Required work | Provide the data again in its entirety, exactly as given.

>> Start

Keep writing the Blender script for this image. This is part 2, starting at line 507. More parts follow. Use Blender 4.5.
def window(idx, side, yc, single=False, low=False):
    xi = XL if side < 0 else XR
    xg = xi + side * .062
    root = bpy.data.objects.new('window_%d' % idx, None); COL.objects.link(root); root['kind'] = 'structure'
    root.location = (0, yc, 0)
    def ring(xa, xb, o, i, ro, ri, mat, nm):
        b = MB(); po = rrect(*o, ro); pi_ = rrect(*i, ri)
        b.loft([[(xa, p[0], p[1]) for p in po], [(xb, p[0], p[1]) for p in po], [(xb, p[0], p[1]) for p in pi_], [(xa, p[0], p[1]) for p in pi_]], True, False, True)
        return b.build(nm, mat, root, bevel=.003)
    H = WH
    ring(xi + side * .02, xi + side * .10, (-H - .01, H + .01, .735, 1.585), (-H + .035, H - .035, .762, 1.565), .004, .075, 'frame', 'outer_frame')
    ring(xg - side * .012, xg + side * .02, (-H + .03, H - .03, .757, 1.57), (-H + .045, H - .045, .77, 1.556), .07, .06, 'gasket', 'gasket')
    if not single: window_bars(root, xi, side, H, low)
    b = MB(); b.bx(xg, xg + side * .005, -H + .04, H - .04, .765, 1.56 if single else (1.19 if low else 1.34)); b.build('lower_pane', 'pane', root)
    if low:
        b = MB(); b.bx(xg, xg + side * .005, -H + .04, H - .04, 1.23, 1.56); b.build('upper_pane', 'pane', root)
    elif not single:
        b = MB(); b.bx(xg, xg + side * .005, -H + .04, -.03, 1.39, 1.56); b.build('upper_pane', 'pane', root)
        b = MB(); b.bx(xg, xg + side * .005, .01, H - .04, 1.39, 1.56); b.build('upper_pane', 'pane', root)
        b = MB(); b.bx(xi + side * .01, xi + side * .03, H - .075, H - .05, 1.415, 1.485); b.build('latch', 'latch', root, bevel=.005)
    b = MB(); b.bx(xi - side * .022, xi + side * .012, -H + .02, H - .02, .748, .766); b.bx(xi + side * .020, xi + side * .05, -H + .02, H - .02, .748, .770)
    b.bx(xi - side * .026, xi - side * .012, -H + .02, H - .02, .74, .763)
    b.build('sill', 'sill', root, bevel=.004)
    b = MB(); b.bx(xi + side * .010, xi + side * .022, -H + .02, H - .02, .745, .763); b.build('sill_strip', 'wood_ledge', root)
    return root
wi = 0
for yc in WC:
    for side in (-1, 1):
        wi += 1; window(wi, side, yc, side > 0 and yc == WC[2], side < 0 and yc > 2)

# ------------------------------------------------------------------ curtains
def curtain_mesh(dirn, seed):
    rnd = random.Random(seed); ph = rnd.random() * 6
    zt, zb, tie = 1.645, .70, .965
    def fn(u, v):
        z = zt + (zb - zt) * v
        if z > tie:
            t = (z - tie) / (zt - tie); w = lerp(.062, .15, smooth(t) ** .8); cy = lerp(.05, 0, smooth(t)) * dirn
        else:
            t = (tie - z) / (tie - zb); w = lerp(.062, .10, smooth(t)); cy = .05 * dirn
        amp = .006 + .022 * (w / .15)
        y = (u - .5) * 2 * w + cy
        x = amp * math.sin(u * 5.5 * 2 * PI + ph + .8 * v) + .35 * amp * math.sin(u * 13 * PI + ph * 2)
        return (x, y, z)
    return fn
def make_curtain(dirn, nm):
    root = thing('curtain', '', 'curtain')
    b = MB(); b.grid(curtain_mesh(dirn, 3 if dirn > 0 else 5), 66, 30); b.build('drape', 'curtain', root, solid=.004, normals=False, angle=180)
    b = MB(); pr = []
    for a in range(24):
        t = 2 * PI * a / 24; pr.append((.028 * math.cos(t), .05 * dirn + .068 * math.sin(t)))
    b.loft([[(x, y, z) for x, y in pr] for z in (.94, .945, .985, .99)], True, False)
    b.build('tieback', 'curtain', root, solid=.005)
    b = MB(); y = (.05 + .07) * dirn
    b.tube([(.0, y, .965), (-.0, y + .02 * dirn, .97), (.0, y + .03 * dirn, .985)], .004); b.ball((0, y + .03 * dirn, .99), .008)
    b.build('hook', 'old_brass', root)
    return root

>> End

Full output |
Keep writing the Blender script for this image. This is part 2, starting at line 507. More parts follow. Use Blender 4.5.
def window(idx, side, yc, single=False, low=False):
    xi = XL if side < 0 else XR
    xg = xi + side * .062
    root = bpy.data.objects.new('window_%d' % idx, None); COL.objects.link(root); root['kind'] = 'structure'
    root.location = (0, yc, 0)
    def ring(xa, xb, o, i, ro, ri, mat, nm):
        b = MB(); po = rrect(*o, ro); pi_ = rrect(*i, ri)
        b.loft([[(xa, p[0], p[1]) for p in po], [(xb, p[0], p[1]) for p in po], [(xb, p[0], p[1]) for p in pi_], [(xa, p[0], p[1]) for p in pi_]], True, False, True)
        return b.build(nm, mat, root, bevel=.003)
    H = WH
    ring(xi + side * .02, xi + side * .10, (-H - .01, H + .01, .735, 1.585), (-H + .035, H - .035, .762, 1.565), .004, .075, 'frame', 'outer_frame')
    ring(xg - side * .012, xg + side * .02, (-H + .03, H - .03, .757, 1.57), (-H + .045, H - .045, .77, 1.556), .07, .06, 'gasket', 'gasket')
    if not single: window_bars(root, xi, side, H, low)
    b = MB(); b.bx(xg, xg + side * .005, -H + .04, H - .04, .765, 1.56 if single else (1.19 if low else 1.34)); b.build('lower_pane', 'pane', root)
    if low:
        b = MB(); b.bx(xg, xg + side * .005, -H + .04, H - .04, 1.23, 1.56); b.build('upper_pane', 'pane', root)
    elif not single:
        b = MB(); b.bx(xg, xg + side * .005, -H + .04, -.03, 1.39, 1.56); b.build('upper_pane', 'pane', root)
        b = MB(); b.bx(xg, xg + side * .005, .01, H - .04, 1.39, 1.56); b.build('upper_pane', 'pane', root)
        b = MB(); b.bx(xi + side * .01, xi + side * .03, H - .075, H - .05, 1.415, 1.485); b.build('latch', 'latch', root, bevel=.005)
    b = MB(); b.bx(xi - side * .022, xi + side * .012, -H + .02, H - .02, .748, .766); b.bx(xi + side * .020, xi + side * .05, -H + .02, H - .02, .748, .770)
    b.bx(xi - side * .026, xi - side * .012, -H + .02, H - .02, .74, .763)
    b.build('sill', 'sill', root, bevel=.004)
    b = MB(); b.bx(xi + side * .010, xi + side * .022, -H + .02, H - .02, .745, .763); b.build('sill_strip', 'wood_ledge', root)
    return root
wi = 0
for yc in WC:
    for side in (-1, 1):
        wi += 1; window(wi, side, yc, side > 0 and yc == WC[2], side < 0 and yc > 2)

# ------------------------------------------------------------------ curtains
def curtain_mesh(dirn, seed):
    rnd = random.Random(seed); ph = rnd.random() * 6
    zt, zb, tie = 1.645, .70, .965
    def fn(u, v):
        z = zt + (zb - zt) * v
        if z > tie:
            t = (z - tie) / (zt - tie); w = lerp(.062, .15, smooth(t) ** .8); cy = lerp(.05, 0, smooth(t)) * dirn
        else:
            t = (tie - z) / (tie - zb); w = lerp(.062, .10, smooth(t)); cy = .05 * dirn
        amp = .006 + .022 * (w / .15)
        y = (u - .5) * 2 * w + cy
        x = amp * math.sin(u * 5.5 * 2 * PI + ph + .8 * v) + .35 * amp * math.sin(u * 13 * PI + ph * 2)
        return (x, y, z)
    return fn
def make_curtain(dirn, nm):
    root = thing('curtain', '', 'curtain')
    b = MB(); b.grid(curtain_mesh(dirn, 3 if dirn > 0 else 5), 66, 30); b.build('drape', 'curtain', root, solid=.004, normals=False, angle=180)
    b = MB(); pr = []
    for a in range(24):
        t = 2 * PI * a / 24; pr.append((.028 * math.cos(t), .05 * dirn + .068 * math.sin(t)))
    b.loft([[(x, y, z) for x, y in pr] for z in (.94, .945, .985, .99)], True, False)
    b.build('tieback', 'curtain', root, solid=.005)
    b = MB(); y = (.05 + .07) * dirn
    b.tube([(.0, y, .965), (-.0, y + .02 * dirn, .97), (.0, y + .03 * dirn, .985)], .004); b.ball((0, y + .03 * dirn, .99), .008)
    b.build('hook', 'old_brass', root)
    return root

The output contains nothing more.